Data lines
········

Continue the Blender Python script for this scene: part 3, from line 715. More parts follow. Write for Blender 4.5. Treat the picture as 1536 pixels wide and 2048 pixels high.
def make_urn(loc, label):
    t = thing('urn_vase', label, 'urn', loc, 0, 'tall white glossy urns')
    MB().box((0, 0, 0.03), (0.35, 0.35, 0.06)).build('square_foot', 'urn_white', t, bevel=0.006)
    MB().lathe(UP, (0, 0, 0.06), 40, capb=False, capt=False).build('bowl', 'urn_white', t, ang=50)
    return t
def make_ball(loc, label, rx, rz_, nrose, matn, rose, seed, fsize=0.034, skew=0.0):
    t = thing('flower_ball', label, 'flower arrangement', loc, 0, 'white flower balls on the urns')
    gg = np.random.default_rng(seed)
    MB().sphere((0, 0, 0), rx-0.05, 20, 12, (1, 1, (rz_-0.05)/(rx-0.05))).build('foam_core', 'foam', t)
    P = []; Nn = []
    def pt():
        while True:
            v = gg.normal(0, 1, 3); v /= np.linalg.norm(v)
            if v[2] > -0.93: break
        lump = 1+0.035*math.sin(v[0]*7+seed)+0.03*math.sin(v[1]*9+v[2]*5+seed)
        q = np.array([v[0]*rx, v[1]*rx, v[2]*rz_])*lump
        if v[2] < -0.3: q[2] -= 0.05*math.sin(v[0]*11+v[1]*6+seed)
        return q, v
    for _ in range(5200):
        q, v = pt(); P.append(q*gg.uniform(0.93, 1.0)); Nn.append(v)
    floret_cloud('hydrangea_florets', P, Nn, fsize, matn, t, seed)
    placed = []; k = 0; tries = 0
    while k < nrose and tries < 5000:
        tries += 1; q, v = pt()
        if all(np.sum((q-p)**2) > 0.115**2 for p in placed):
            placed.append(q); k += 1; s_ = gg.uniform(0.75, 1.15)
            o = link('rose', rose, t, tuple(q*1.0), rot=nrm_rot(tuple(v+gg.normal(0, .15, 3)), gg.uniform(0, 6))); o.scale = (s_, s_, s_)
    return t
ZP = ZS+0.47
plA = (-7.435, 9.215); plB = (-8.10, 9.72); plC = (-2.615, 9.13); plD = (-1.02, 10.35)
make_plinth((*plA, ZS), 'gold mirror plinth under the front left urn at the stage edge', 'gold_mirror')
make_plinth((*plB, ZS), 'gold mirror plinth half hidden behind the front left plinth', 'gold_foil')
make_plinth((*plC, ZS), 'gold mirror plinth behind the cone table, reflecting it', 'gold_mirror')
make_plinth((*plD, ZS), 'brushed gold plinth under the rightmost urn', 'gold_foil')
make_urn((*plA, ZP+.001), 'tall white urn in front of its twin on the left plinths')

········

Aim of the exercise
Give the listing again, word for word.

Output below
Continue the Blender Python script for this scene: part 3, from line 715. More parts follow. Write for Blender 4.5. Treat the picture as 1536 pixels wide and 2048 pixels high.
def make_urn(loc, label):
    t = thing('urn_vase', label, 'urn', loc, 0, 'tall white glossy urns')
    MB().box((0, 0, 0.03), (0.35, 0.35, 0.06)).build('square_foot', 'urn_white', t, bevel=0.006)
    MB().lathe(UP, (0, 0, 0.06), 40, capb=False, capt=False).build('bowl', 'urn_white', t, ang=50)
    return t
def make_ball(loc, label, rx, rz_, nrose, matn, rose, seed, fsize=0.034, skew=0.0):
    t = thing('flower_ball', label, 'flower arrangement', loc, 0, 'white flower balls on the urns')
    gg = np.random.default_rng(seed)
    MB().sphere((0, 0, 0), rx-0.05, 20, 12, (1, 1, (rz_-0.05)/(rx-0.05))).build('foam_core', 'foam', t)
    P = []; Nn = []
    def pt():
        while True:
            v = gg.normal(0, 1, 3); v /= np.linalg.norm(v)
            if v[2] > -0.93: break
        lump = 1+0.035*math.sin(v[0]*7+seed)+0.03*math.sin(v[1]*9+v[2]*5+seed)
        q = np.array([v[0]*rx, v[1]*rx, v[2]*rz_])*lump
        if v[2] < -0.3: q[2] -= 0.05*math.sin(v[0]*11+v[1]*6+seed)
        return q, v
    for _ in range(5200):
        q, v = pt(); P.append(q*gg.uniform(0.93, 1.0)); Nn.append(v)
    floret_cloud('hydrangea_florets', P, Nn, fsize, matn, t, seed)
    placed = []; k = 0; tries = 0
    while k < nrose and tries < 5000:
        tries += 1; q, v = pt()
        if all(np.sum((q-p)**2) > 0.115**2 for p in placed):
            placed.append(q); k += 1; s_ = gg.uniform(0.75, 1.15)
            o = link('rose', rose, t, tuple(q*1.0), rot=nrm_rot(tuple(v+gg.normal(0, .15, 3)), gg.uniform(0, 6))); o.scale = (s_, s_, s_)
    return t
ZP = ZS+0.47
plA = (-7.435, 9.215); plB = (-8.10, 9.72); plC = (-2.615, 9.13); plD = (-1.02, 10.35)
make_plinth((*plA, ZS), 'gold mirror plinth under the front left urn at the stage edge', 'gold_mirror')
make_plinth((*plB, ZS), 'gold mirror plinth half hidden behind the front left plinth', 'gold_foil')
make_plinth((*plC, ZS), 'gold mirror plinth behind the cone table, reflecting it', 'gold_mirror')
make_plinth((*plD, ZS), 'brushed gold plinth under the rightmost urn', 'gold_foil')
make_urn((*plA, ZP+.001), 'tall white urn in front of its twin on the left plinths')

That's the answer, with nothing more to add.